O that you would once learn this great truth, that no man ever lacked that mercy which he did not lack a heart to trust and wait quietly upon God for. You never yet sought God in vain, except when you sought Him vainly.

The second quote is this:

O that we would but steer our course according to those rare politics of the Bible, those divine maxims of wisdom! Fear nothing but sin. Study nothing so much as how to please God. Do not turn from your integrity under any temptation. Trust God in the way of your duty. These are the sure rules to secure yourselves and your interest in all the vicissitudes of this life.

Processed with VSCOcam with t1 presetThe final thing that stood out to me was Flavel’s insistence that we make it our Christian duty to remember God’s acts of providence in our lives. I know my own life is full of memories of God directly intervening in crazy situations, and there are also memories of impeccably timed mercies from the hand of God that brought relief just what I thought I would break and be lost forever. And on the other hand, there are distinct times of providential testing of my faith and resolve and other experiences that, though painful and difficult at the time, ended up maturing and sanctifying me in unforeseen ways. Flavel ended his book pressing home the fact that regardless of how ordinary and miraculous these experiences may be in our lives, we will all forget them as time goes on if we do not take time to record them and go back over them from time and time. And I have taken that idea and started a journal for 2018 where I will be recording God’s gracious and timely providences in my life. I think that alone is something all Christians should do more often in all of the changing circumstances of life, so that like Asaph, we can say:

“I will appeal to this,

to the years of the right hand of the Most High.”

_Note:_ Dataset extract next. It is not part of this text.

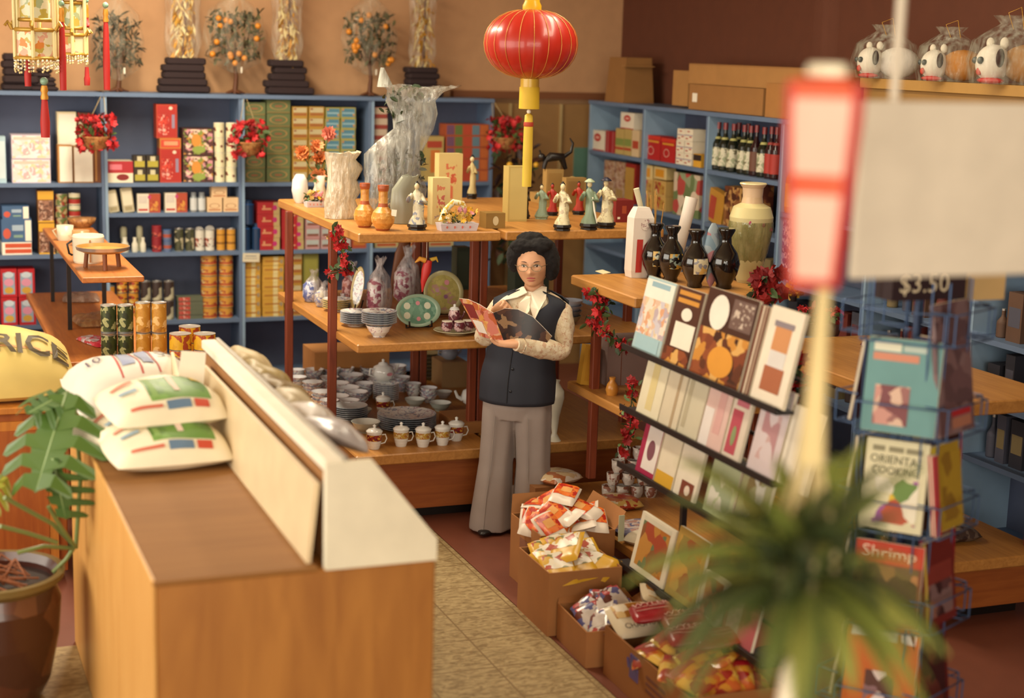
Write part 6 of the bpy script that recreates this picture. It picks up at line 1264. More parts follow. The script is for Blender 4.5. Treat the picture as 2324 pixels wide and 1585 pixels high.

I will remember the deeds of the LORD;

yes, I will remember your wonders of old.

I will ponder all your work, and meditate on your mighty deeds.

Your way, O God, is holy.

What god is great like our God?

You are the God who works wonders;

You have made known your might among the peoples. –Psalm 77:10-14

Book Review: The Crook in the Lot by Thomas Boston

The Crook in the Lot by Thomas Boston is a real Puritan classic that I just happened to put in my Amazon shopping cart to get free shipping last month, but I am glad that I did! And I want to encourage you to get a copy of this one, and treasure it for the true gem that it is.

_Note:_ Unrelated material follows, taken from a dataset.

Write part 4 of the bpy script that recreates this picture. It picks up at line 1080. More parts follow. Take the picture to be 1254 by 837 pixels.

Boston wrote this book as an in-depth contemplation of Ecclesiastes 7:13, which says:

Consider the work of God: who can make straight what He has made crooked?

As Christians we encounter a variety of difficult circumstances and situations in our lives (or our ‘lot’). For some people, the difficulty in our lot may be seen in physical problems with our bodies (i.e. health problems, illness, deformities, weakness, barrenness, beauty, etc.). For other people it may deal with their honor, or the failure to receive the honor and respect due to them. Still others may deal with difficulty in their vocations and stations in this world, whether it is ongoing difficulty on their job, frustrated hopes and expectations, or even a desire to do something else while you have to remain where you are. And another area of difficulty for many people lies in their relationships with family, friends, the world, and even the Church. However, as Boston continuously points out, it does not matter where your ‘crook’ is in your lot of life, it is of highest importance that we, as Christians, have the proper view of these difficulties and look upon them with the eye of faith, not just by our natural senses. And with a proper view, these difficulties will become advantageous to us as we learn how to adjust our deportment (loved that word) under them.

If I had to capture the main points of this book, they would be:

  1. The hand of God is unmistakably involved in every aspect of our lives, both small and great. If He has decided to put a crook, or a difficulty, in some aspect of your life, you will not be able to change or alter that difficulty until He wills it to change. So you ought to quiet yourself with the knowledge that regardless of the difficulty, God is directly involved and is using this for your good in Him.
  2. Humility is of the utmost necessity in the Christian life, and if you will be loved and cared for by God, you must learn humility. However, humility is oftentimes very hard to come by in the Christian life because we wrestle with lofty opinions of ourselves and what we are due. Thus, God teaches us humility through the crooks in our lot, and His aim is to make this a thorough work. So, though we may be content to just deal with our various difficulties in life and work through them, looking for better days ahead, God desires that we learn how to lower our spirits down to our lots so that we indeed calm and quiet our souls as a weaned child with its mother (Psalm 131). The lowering down of our spirits in the midst of crooks is probably the hardest lesson to learn for the Christian; however, it yields the sweetest fruits.
  3. As we perform the duties of humility, we have this promise from the Lord that He will raise us up out of our difficulties (straighten the crooks) in due season. The due season happens at different times for each Christian, as the Lord sees fit. And there are some crooks that will not be straighten until we close our eyes for the last time and take our last breath. Nevertheless, we can trust that the Lord will exalt the humble at the appointed time, not a moment too late and not a second too soon.

There is so much more I can say about this book, but I will just end with this last point:

In these days, there is so much discontentment and dissatisfaction among people with their lot in life, even among professing Christians. Protests, rallies, blogs, and social media blasts abound as people take to voicing all of their problems with a variety of things around them that may or may not be actually affecting them. Nevertheless, the issues of fairness, equality, privilege, and rights dominate the news, and I found this book to be an extra tether for my soul, a balm for my aching mind, and a sweet, familiar melody to my heart that reminded me of the very basic things that I learned at the very beginning of my Christian walk. That is, we may not understand the ‘why’ behind all of the things in our lives right now, but we will understand them all better by and by.

Brothers and sisters, I pray that you get your hands on this book soon, and may you see with the eyes of faith in all of your crooks that the Lord has allotted to you.